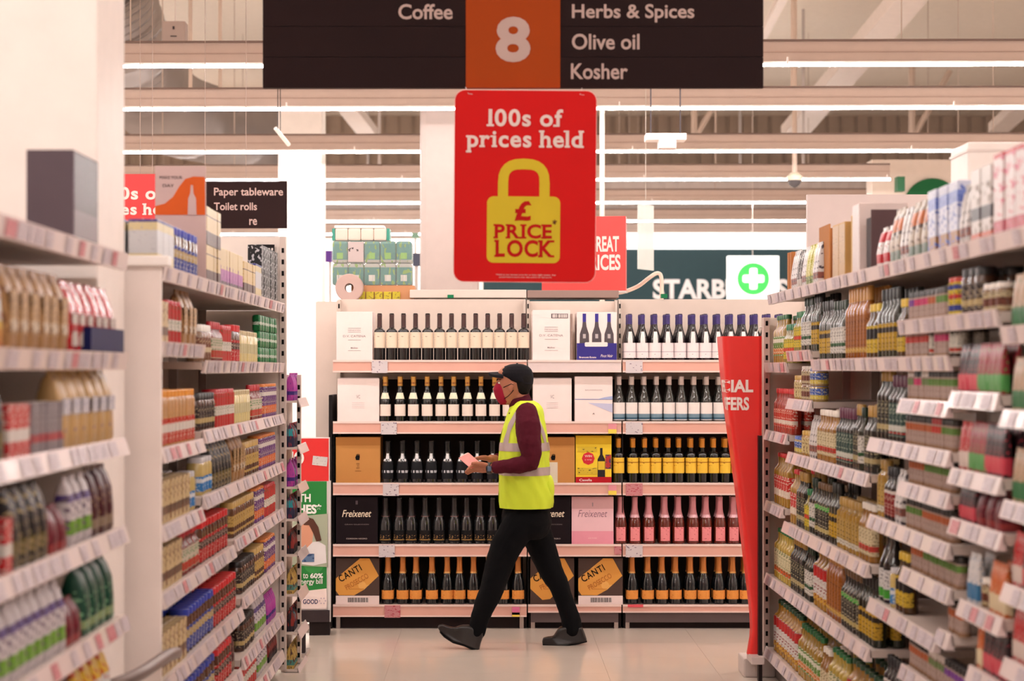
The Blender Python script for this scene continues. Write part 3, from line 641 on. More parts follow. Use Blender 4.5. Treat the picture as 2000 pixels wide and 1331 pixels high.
bag('coffee_wine', 'wine red pouch', .09, .07, .2, pr((110, 22, 40), [(.0, .04, (170, 60, 60))], ink=(150, 60, 70), sc_=(30, 30, 60)), None, name='coffee_bag')
bag('yellow_bag', 'yellow snack bag with orange foot', .11, .08, .22, pr((232, 186, 50), [(.0, .05, (226, 150, 30)), (.07, .14, (226, 224, 222))], ink=(200, 90, 40), sc_=(24, 24, 40)), None)
bag('green_mint', 'glossy green foil packet', .10, .04, .08, pr((20, 130, 70), [(.03, .045, (220, 236, 220))], ink=(10, 70, 40)), None, name='tea_packet', cat='packet', crimp=False)
carton('tea_red', 'red and white tea carton', .07, .08, .13, pr((206, 40, 50), [(.04, .07, (232, 224, 220))], ink=(240, 230, 220)), name='tea_box')
carton('tea_cream', 'cream coffee carton with red seal', .085, .08, .15, pr((226, 200, 150), [(.03, .06, (110, 80, 60))], ink=(150, 100, 70), sc_=(40, 40, 60)), name='coffee_box')
carton('tea_grey', 'grey sachet box with pink lid stripe', .05, .08, .13, pr((150, 140, 146), [(.03, .05, (190, 50, 60))], ink=(100, 90, 100)), name='coffee_box')
carton('cream_tall', 'cream coffee pack with brown wave', .10, .09, .155, pr((232, 204, 150), [(.0, .055, (92, 64, 60)), (.115, .12, (110, 80, 70))], ink=(190, 160, 120), thr=.7), name='coffee_box')
carton('cream_window', 'cream and white coffee carton with blue top', .12, .1, .168, pr((236, 218, 170), [(.05, .13, (222, 222, 226)), (.158, .2, (70, 76, 150))], ink=(190, 190, 200), thr=.68), name='coffee_box')
carton('orchid_box', 'cream pack with purple flower print', .09, .09, .17, pr((234, 210, 160), [(.03, .08, (190, 110, 180)), (.0, .03, (70, 50, 60))], ink=(150, 80, 150), sc_=(40, 40, 40), ipart=(.02, .1)), name='coffee_box')
carton('pod_box', 'black pod box with white dot pattern', .10, .07, .137, pr((24, 22, 26), ink=(200, 196, 200), thr=.58, sc_=(60, 60, 60)), name='pod_box')
jar('jar_gold', 'glass coffee jar with gold lid and label', .16, .036, (92, 56, 34), (196, 160, 90), pr((206, 170, 96), [(.03, .05, (90, 50, 30))], ink=(90, 56, 30)), (.12, .62))
jar('jar_redlid', 'coffee jar with bright red lid and red foot', .17, .038, (84, 48, 34), (206, 28, 38), pr((200, 36, 42), [(.06, .09, (70, 40, 36))], ink=(240, 220, 200)), (.05, .6), .17, lidr=1.0)
jar('jar_bluelid', 'coffee jar with royal blue lid', .17, .039, (84, 54, 40), (40, 60, 170), pr((60, 76, 160), [(.06, .09, (200, 170, 110))], ink=(226, 220, 220)), (.06, .6), .16, lidr=1.0)
jar('jar_black', 'black-lidded coffee jar with dark label', .15, .035, (70, 42, 30), (26, 22, 24), pr((50, 38, 40), [(.03, .05, (206, 180, 120))], ink=(200, 180, 150)), (.1, .66))
jar('jar_milk', 'tall jar with orange lid and brown contents', .20, .040, (186, 140, 92), (226, 150, 60), pr((206, 60, 40), [(.05, .08, (236, 226, 216))], ink=(240, 226, 210)), (.05, .5), .12)
jar('jar_bluepaper', 'silver-lidded jar with sky blue label', .15, .036, (196, 172, 110), (200, 196, 200), pr((50, 130, 200), [(.05, .065, (236, 236, 240))], ink=(230, 236, 240)), (.1, .5), .14)
jar('jar_glass', 'clear glass jar of pale powder', .15, .040, (206, 190, 130), (196, 180, 140), pr((216, 206, 160), ink=(170, 150, 90), thr=.66), (.3, .6), .14)
jar('jar_white_lid', 'white-lidded jar with brown label', .15, .035, (120, 84, 56), (232, 224, 216), pr((120, 70, 50), [(.04, .06, (226, 206, 170))], ink=(226, 200, 160)), (.1, .66))
jar('tin_cocoa', 'round cocoa tin with purple and orange wrapper', .17, .038, (90, 50, 110), (220, 130, 60), pr((110, 60, 130), [(.02, .06, (226, 110, 50)), (.11, .13, (236, 226, 220))], ink=(240, 230, 200)), (.02, .88), .08, name='cocoa_tin', cat='tin')
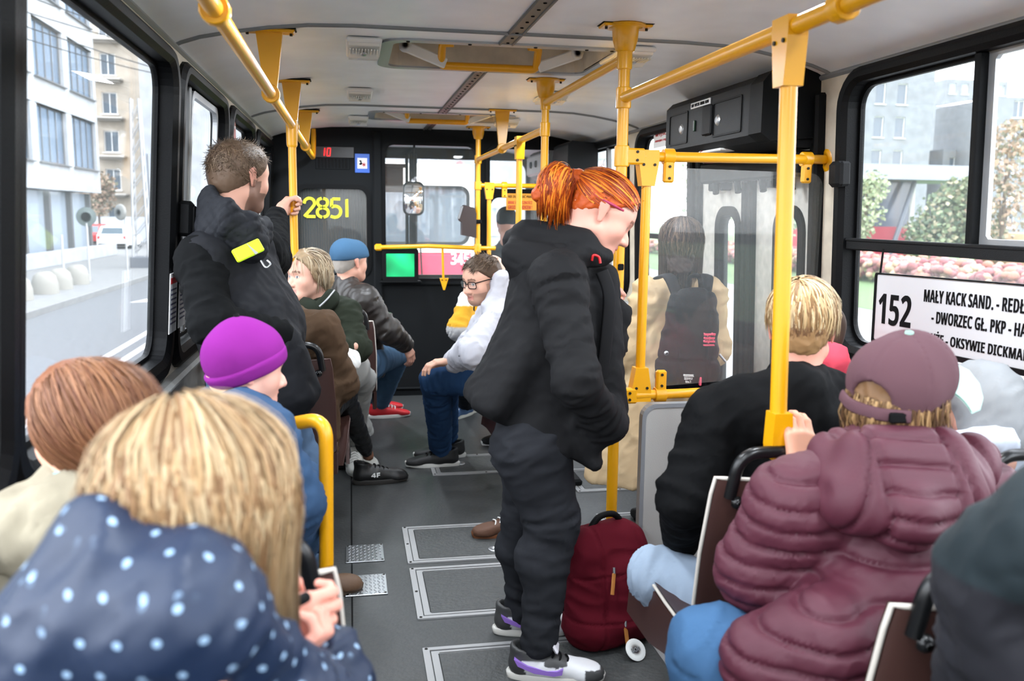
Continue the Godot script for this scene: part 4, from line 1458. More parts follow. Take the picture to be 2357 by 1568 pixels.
func bus_seat(called: String, label: String, at: Vector3, turn: float, pale := true) -> Node3D:
	# faces -z: pan, back, pale edging, handle on top, frame
	var o := base(called, label, "seat", at, "", Basis(Vector3.UP, turn))
	var b := MB.new()
	var q := PackedVector3Array()
	var th := 0.022
	# shell profile from pan front to top of the back
	var pf := [Vector2(-0.50, 0.28), Vector2(-0.485, 0.36), Vector2(-0.45, 0.425), Vector2(-0.38, 0.445), Vector2(-0.2, 0.42), Vector2(-0.08, 0.415), Vector2(-0.02, 0.44), Vector2(0.0, 0.50), Vector2(0.025, 0.65), Vector2(0.05, 0.80), Vector2(0.055, 0.84)]
	var wid := [0.36, 0.40, 0.42, 0.43, 0.42, 0.42, 0.42, 0.42, 0.42, 0.40, 0.385]
	var xs := [-1.0, -0.92, -0.6, -0.2, 0.2, 0.6, 0.92, 1.0]
	var side := []
	for sgn in [1.0, -1.0]:
		q.clear()
		for i in pf.size():
			var d: Vector2 = (pf[mini(i + 1, pf.size() - 1)] - pf[maxi(i - 1, 0)]).normalized().orthogonal()
			for x: float in xs:
				var lift := 0.022 * pow(absf(x), 4)
				var p: Vector2 = pf[i] + d * (sgn * th * 0.5 + (-lift))
				q.append(Vector3(x * wid[i] * 0.5, p.y, p.x))
		b.grid(q, xs.size(), false, sgn > 0)
		side.append(q.duplicate())
	for s in [-1.0, 1.0]:
		b.ext(PackedVector2Array([Vector2(0.49, 0.28), Vector2(0.475, 0.36), Vector2(0.44, 0.425), Vector2(0.38, 0.443), Vector2(0.1, 0.425), Vector2(0.03, 0.44), Vector2(0.06, 0.34), Vector2(0.3, 0.28)]), -0.008, 0.008, Transform3D(Basis(Vector3(0, 0, -1), Vector3.UP, Vector3(1, 0, 0)), Vector3(s * 0.205, 0, 0)))
	put("shell", b.mesh(), M.seat, o)
	b = MB.new()
	var loop := []
	var n := xs.size()
	for i in pf.size(): loop.append((side[0][i * n] + side[1][i * n]) * 0.5)
	for k in range(1, n): loop.append((side[0][(pf.size() - 1) * n + k] + side[1][(pf.size() - 1) * n + k]) * 0.5)
	for i in range(pf.size() - 2, -1, -1): loop.append((side[0][i * n + n - 1] + side[1][i * n + n - 1]) * 0.5)
	b.tube(loop, th * 0.22, 8)
	put("edging", b.mesh(), M.edge if pale else M.seat, o)
	b = MB.new()
	b.tube(fillet([Vector3(-0.165, 0.80, 0.05), Vector3(-0.15, 0.905, 0.062), Vector3(0.15, 0.905, 0.062), Vector3(0.165, 0.80, 0.05)], 0.05, 7), 0.014, 12)
	put("handle", b.mesh(), M.grip, o)
	for s in [-1, 1]:
		b = MB.new()
		b.lathe([[0.0, 0.012], [0.008, 0.011], [0.013, 0.006], [0.015, 0.0]], Transform3D(Basis(Vector3(1, 0, 0), PI / 2), Vector3(s * 0.15, 0.79, 0.058)), 14)
		put("back_bolt", b.mesh(), M.grip, o)
	b = MB.new()
	b.box(Vector3(0, 0.36, -0.2), Vector3(0.3, 0.05, 0.3), 0.012)
	b.box(Vector3(0, 0.17, -0.18), Vector3(0.05, 0.34, 0.22), 0.012)
	b.box(Vector3(0, 0.02, -0.18), Vector3(0.22, 0.04, 0.3), 0.012)
	put("pedestal", b.mesh(), M.black, o)
	return o


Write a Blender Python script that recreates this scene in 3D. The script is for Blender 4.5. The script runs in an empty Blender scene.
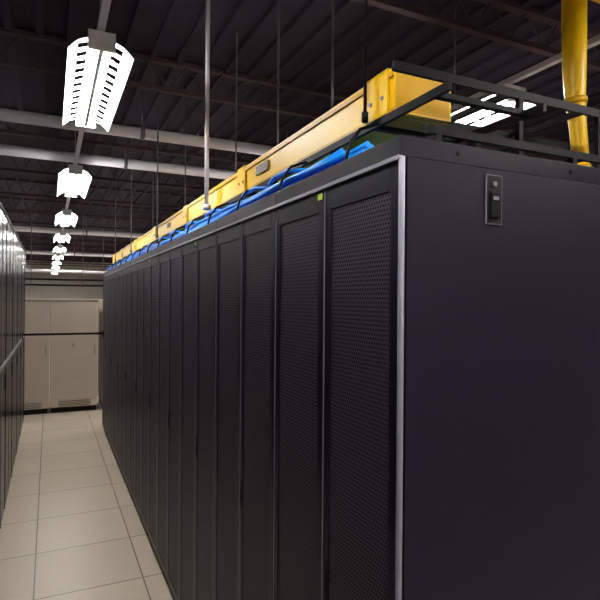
import bpy, math, random
from mathutils import Vector, Matrix
random.seed(4)
S = bpy.context.scene
try:
    S.view_settings.view_transform = 'Standard'
    S.view_settings.look = 'None'
except Exception as e:
    print(e)

# ---------------- materials ----------------
def mat(name, col, rough=.5, metal=0, emit=None, es=0, bump=0, bscale=40, spec=.5):
    m = bpy.data.materials.new(name); m.use_nodes = True
    nt = m.node_tree; b = nt.nodes['Principled BSDF']
    b.inputs['Roughness'].default_value = rough
    b.inputs['Metallic'].default_value = metal
    b.inputs['Specular IOR Level'].default_value = spec
    n = nt.nodes.new('ShaderNodeTexNoise'); n.inputs['Scale'].default_value = bscale
    n.inputs['Detail'].default_value = 4
    tc = nt.nodes.new('ShaderNodeTexCoord'); nt.links.new(tc.outputs['Object'], n.inputs['Vector'])
    mx = nt.nodes.new('ShaderNodeMix'); mx.data_type = 'RGBA'
    mx.inputs[6].default_value = (col[0]*.9, col[1]*.9, col[2]*.9, 1)
    mx.inputs[7].default_value = (min(1, col[0]*1.1), min(1, col[1]*1.1), min(1, col[2]*1.1), 1)
    nt.links.new(n.outputs['Fac'], mx.inputs[0]); nt.links.new(mx.outputs[2], b.inputs['Base Color'])
    if bump:
        bp = nt.nodes.new('ShaderNodeBump'); bp.inputs['Strength'].default_value = bump
        bp.inputs['Distance'].default_value = .002
        nt.links.new(n.outputs['Fac'], bp.inputs['Height']); nt.links.new(bp.outputs[0], b.inputs['Normal'])
    if emit:
        b.inputs['Emission Color'].default_value = (*emit, 1); b.inputs['Emission Strength'].default_value = es
    return m

M = {}
M['rack'] = mat('rack_black_paint', (.005, .0035, .012), .36, bump=.1, bscale=600, spec=.17)
M['side'] = mat('rack_side_paint', (.0090, .0070, .0185), .5, bump=.2, bscale=500, spec=.15)
M['silver'] = mat('brushed_trim', (.34, .34, .43), .35, .4)
M['seam'] = mat('door_edge_metal', (.20, .19, .25), .4, .3)
M['dark'] = mat('matte_black', (.003, .003, .004), .6, spec=.2)
M['blackmetal'] = mat('black_tray_steel', (.0025, .002, .004), .55, spec=.1)
M['steel'] = mat('galvanised_steel', (.16, .16, .18), .4, .4)
M['pipe'] = mat('pipe_grey', (.74, .72, .80), .5)
M['yellow'] = mat('yellow_plastic', (.84, .49, .005), .36, bscale=8, spec=.3)
M['yellow2'] = mat('yellow_plastic_dark', (.60, .32, .004), .45, spec=.3)
M['blue'] = mat('blue_cable_jacket', (.008, .27, .95), .4, spec=.3)
M['white'] = mat('fixture_white', (.85, .87, .85), .4)
M['tube'] = mat('fluorescent_tube', (1, 1, 1), .4, emit=(1.0, .96, .89), es=120)
M['beige'] = mat('beige_cabinet', (.53, .45, .38), .5, bscale=3)
M['beige2'] = mat('beige_trim', (.30, .26, .22), .5)
M['wall'] = mat('wall_paint', (.5, .47, .44), .8, bscale=2)
M['ceil'] = mat('ceiling_deck', (.022, .016, .028), .8, bscale=3, spec=.1)
M['joist'] = mat('joist_paint', (.045, .027, .032), .7, spec=.1)
M['sticker'] = mat('green_yellow_label', (.45, .62, .02), .5)
M['label'] = mat('label_dark', (.05, .03, .01), .5)
M['leftrack'] = mat('gloss_black', (.003, .0025, .006), .22, spec=.12)

def perf():
    m = bpy.data.materials.new('perforated_steel'); m.use_nodes = True
    nt = m.node_tree; b = nt.nodes['Principled BSDF']; L = nt.links.new
    b.inputs['Specular IOR Level'].default_value = .2
    tc = nt.nodes.new('ShaderNodeTexCoord'); sp = nt.nodes.new('ShaderNodeSeparateXYZ')
    L(tc.outputs['Object'], sp.inputs[0])
    def mth(op, a, bb=None):
        n = nt.nodes.new('ShaderNodeMath'); n.operation = op
        for i, v in enumerate((a, bb)):
            if v is None: continue
            if isinstance(v, (int, float)): n.inputs[i].default_value = v
            else: L(v, n.inputs[i])
        return n.outputs[0]
    p = .0098
    zr = mth('DIVIDE', sp.outputs['Z'], p)
    odd = mth('MULTIPLY', mth('FLOOR', mth('MODULO', mth('FLOOR', zr), 2)), .5)
    yr = mth('ADD', mth('DIVIDE', sp.outputs['Y'], p), odd)
    fy = mth('SUBTRACT', mth('FRACT', yr), .5); fz = mth('SUBTRACT', mth('FRACT', zr), .5)
    d = mth('SQRT', mth('ADD', mth('MULTIPLY', fy, fy), mth('MULTIPLY', fz, fz)))
    h = mth('LESS_THAN', d, .32)
    mx = nt.nodes.new('ShaderNodeMix'); mx.data_type = 'RGBA'
    mx.inputs[6].default_value = (.030, .023, .040, 1); mx.inputs[7].default_value = (.001, .0008, .002, 1)
    L(h, mx.inputs[0]); L(mx.outputs[2], b.inputs['Base Color'])
    L(mth('ADD', mth('MULTIPLY', h, .4), .42), b.inputs['Roughness'])
    return m
M['perf'] = perf()

def floor_mat():
    m = bpy.data.materials.new('raised_floor_tiles'); m.use_nodes = True
    nt = m.node_tree; b = nt.nodes['Principled BSDF']; L = nt.links.new
    tc = nt.nodes.new('ShaderNodeTexCoord'); mp = nt.nodes.new('ShaderNodeMapping')
    mp.inputs['Location'].default_value = (.07, .26, 0)
    L(tc.outputs['Object'], mp.inputs['Vector'])
    br = nt.nodes.new('ShaderNodeTexBrick'); br.offset = 0; br.squash = 1
    br.inputs['Scale'].default_value = 1; br.inputs['Brick Width'].default_value = .6
    br.inputs['Row Height'].default_value = .6; br.inputs['Mortar Size'].default_value = .0045
    br.inputs['Mortar Smooth'].default_value = .1
    br.inputs['Color1'].default_value = (.66, .56, .46, 1); br.inputs['Color2'].default_value = (.60, .51, .42, 1)
    br.inputs['Mortar'].default_value = (.18, .14, .11, 1)
    L(mp.outputs[0], br.inputs['Vector'])
    n = nt.nodes.new('ShaderNodeTexNoise'); n.inputs['Scale'].default_value = 90; n.inputs['Detail'].default_value = 6
    L(tc.outputs['Object'], n.inputs['Vector'])
    mx = nt.nodes.new('ShaderNodeMix'); mx.data_type = 'RGBA'; mx.blend_type = 'MULTIPLY'; mx.inputs[0].default_value = .15
    L(br.outputs['Color'], mx.inputs[6]); L(n.outputs['Color'], mx.inputs[7]); L(mx.outputs[2], b.inputs['Base Color'])
    b.inputs['Roughness'].default_value = .35
    return m
M['floor'] = floor_mat()

# ---------------- builder ----------------
class B:
    def __init__(s): s.v = []; s.f = []; s.m = []; s.mats = []; s.sm = []
    def mi(s, k):
        if k not in s.mats: s.mats.append(k)
        return s.mats.index(k)
    def box(s, x0, x1, y0, y1, z0, z1, k):
        n = len(s.v); i = s.mi(k)
        s.v += [(x, y, z) for x in (x0, x1) for y in (y0, y1) for z in (z0, z1)]
        for q in ((0, 1, 3, 2), (4, 6, 7, 5), (0, 4, 5, 1), (2, 3, 7, 6), (0, 2, 6, 4), (1, 5, 7, 3)):
            s.f.append(tuple(n+a for a in q)); s.m.append(i); s.sm.append(False)
        return s
    def tube(s, pts, r, k, seg=8, closed=True):
        pts = [Vector(p) for p in pts]; n0 = len(s.v); i = s.mi(k)
        t0 = (pts[1]-pts[0]).normalized()
        up = Vector((0, 0, 1)) if abs(t0.z) < .9 else Vector((1, 0, 0))
        for j, p in enumerate(pts):
            t = (pts[min(j+1, len(pts)-1)]-pts[max(j-1, 0)]).normalized()
            a = t.cross(up)
            a = a.normalized() if a.length > 1e-4 else Vector((1, 0, 0)); b = a.cross(t).normalized(); up = b
            rr = r[j] if isinstance(r, (list, tuple)) else r
            for q in range(seg):
                an = 2*math.pi*q/seg
                s.v.append(tuple(p + a*math.cos(an)*rr + b*math.sin(an)*rr))
        for j in range(len(pts)-1):
            for q in range(seg):
                q2 = (q+1) % seg
                s.f.append((n0+j*seg+q, n0+j*seg+q2, n0+(j+1)*seg+q2, n0+(j+1)*seg+q)); s.m.append(i); s.sm.append(True)
        if closed:
            s.f.append(tuple(n0+q for q in range(seg))[::-1]); s.m.append(i); s.sm.append(False)
            e = n0+(len(pts)-1)*seg
            s.f.append(tuple(e+q for q in range(seg))); s.m.append(i); s.sm.append(False)
        return s
    def slab(s, quad, th, k):
        q = [Vector(p) for p in quad]; n = (q[1]-q[0]).cross(q[2]-q[0]).normalized()*th
        o = len(s.v); i = s.mi(k)
        s.v += [tuple(p) for p in q]+[tuple(p+n) for p in q]
        for f in ((3, 2, 1, 0), (4, 5, 6, 7), (0, 1, 5, 4), (1, 2, 6, 5), (2, 3, 7, 6), (3, 0, 4, 7)):
            s.f.append(tuple(o+a for a in f)); s.m.append(i); s.sm.append(False)
        return s
    def make(s, name, loc=(0, 0, 0), bevel=0):
        me = bpy.data.meshes.new(name); me.from_pydata(s.v, [], s.f)
        for k in s.mats: me.materials.append(M[k])
        for p, i, sm in zip(me.polygons, s.m, s.sm): p.material_index = i; p.use_smooth = sm
        me.update(); o = bpy.data.objects.new(name, me); S.collection.objects.link(o); o.location = loc
        if bevel:
            b = o.modifiers.new('bevel', 'BEVEL'); b.width = bevel; b.segments = 2; b.limit_method = 'ANGLE'; b.angle_limit = math.radians(50)
        return o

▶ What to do
Sift the material for lines with the string "Write". Copy each one found.

▶ Written response
The Blender Python script for this scene continues. Write part 3, from line 641 on. More parts follow. Use Blender 4.5. Treat the picture as 2000 pixels wide and 1331 pixels high.
Write a Blender Python script that recreates this scene in 3D. The script is for Blender 4.5. The script runs in an empty Blender scene.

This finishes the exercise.